The system, even when worked legally, is so fundamentally flawed, so grotesque in its inequality of access (not to be conflated with outcome) that it’s no wonder no one can explain it, and I’m usually one to talk back at “white privilege.” Aside from athletics, the many ways to expend money on top of already exorbitant college costs in order to get a leg up can’t be viewed, from any angle, as anything but brazen favoritism. Legacies and Z-Lists that allow subpar applicants into venerable institutions are aristocratic in effect, and to think that this country fought a war to escape royalty, only to hold on to the concept and not even be embarrassed about it, boggles the mind. True, it’s part of their money that funds buildings, research and, notably, financially weaker students’ scholarships. But top schools are so thickly endowed, they don’t need outside money from kids who should stay outside.

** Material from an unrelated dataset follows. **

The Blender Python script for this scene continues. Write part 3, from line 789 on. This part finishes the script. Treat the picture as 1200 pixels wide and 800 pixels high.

If there were shame where it belongs, not where the internet decides and whom to descend upon at an ever faster turnover, this wouldn’t have happened, and when it did, the consequences would come swiftly (an airhead Instagram “influencer” losing her Sephora sponsorship hardly counts) and bring about change, starting with an education overhaul at a far earlier point. Like most changes, it has to start with mindset: Getting our heads around the truth that college, let alone elite colleges, aren’t best for everyone, and that’s okay! So many occupations, both necessary and reputable, don’t, or shouldn’t, require a college degree, at least not right after high school. The cutthroat admissions process and exploded cost of attendance will need to be curbed, or we will end up with, well, cut throats, one way or another. I’m no economist and defer to those who are for a workable answer how, but I doubt that pitting populations of kids against one another with more intricate and increasingly opaque methods of “holistic” (how I hate nonsense terms) evaluations, recently adding on an SAT Adversity Index, is the way to go.

College isn’t the answer to everything.

Of all the shameful things happening every day everywhere, but let’s stay here, why does this college thing bother me so much? Because I’m a mother, and like the next one, I have my moments of pride, of shame, too. I feel strongly about certain values and, as a result, I can’t stop judgment creeping up when other mothers trample on these values with dirty combat boots. I’ve been seeing firsthand what hoops kids have to jump through in the circus that college admissions is turning into. I’m glad for my kids and kids I know who are mastering it with their youth halfway intact, but I resent it. I resent that high school gets reduced to a pipeline to college, where admission is the Hollywood happy ending and no one knows what comes after. The demands increasingly placed on high school kids are snuffing out their lightness of being, and as mother I can’t but resent that. So, when some celebrity mom with more money than she deserves or knows what to do with blogs pseudo-righteous girlpower-babble (hey, Felicity!) or bitches like a spoof of Dynasty (hard to do, Lori; for some delicious dishing, you really should read this) and then turns around and dollar-heaves her daughters into not even that great schools, but the best they could get away with, I chafe. Their daughters didn’t take anything away from mine. But I seethe on behalf of all moms with real values, and their kids who work hard to get ahead, and I’m repulsed that, in all likelihood, the cheaters won’t face much of the music. Yes, it was all kinda intense for a couple of days, and while I have no sympathy, I do pity them, especially the kids. What message to receive from your parents!

If shame were part of these people’s emotional palette, I’d add “what disgrace to live with,” but I suppose they’re free from that, which in a way is remarkable. They’ll all weasel their way back.

So, to answer the dear Guardian’s question, should America be ashamed of itself? I’ll say no, not all. Too many, yes. But then, Sir Elton John is ashamed of your country, I hear.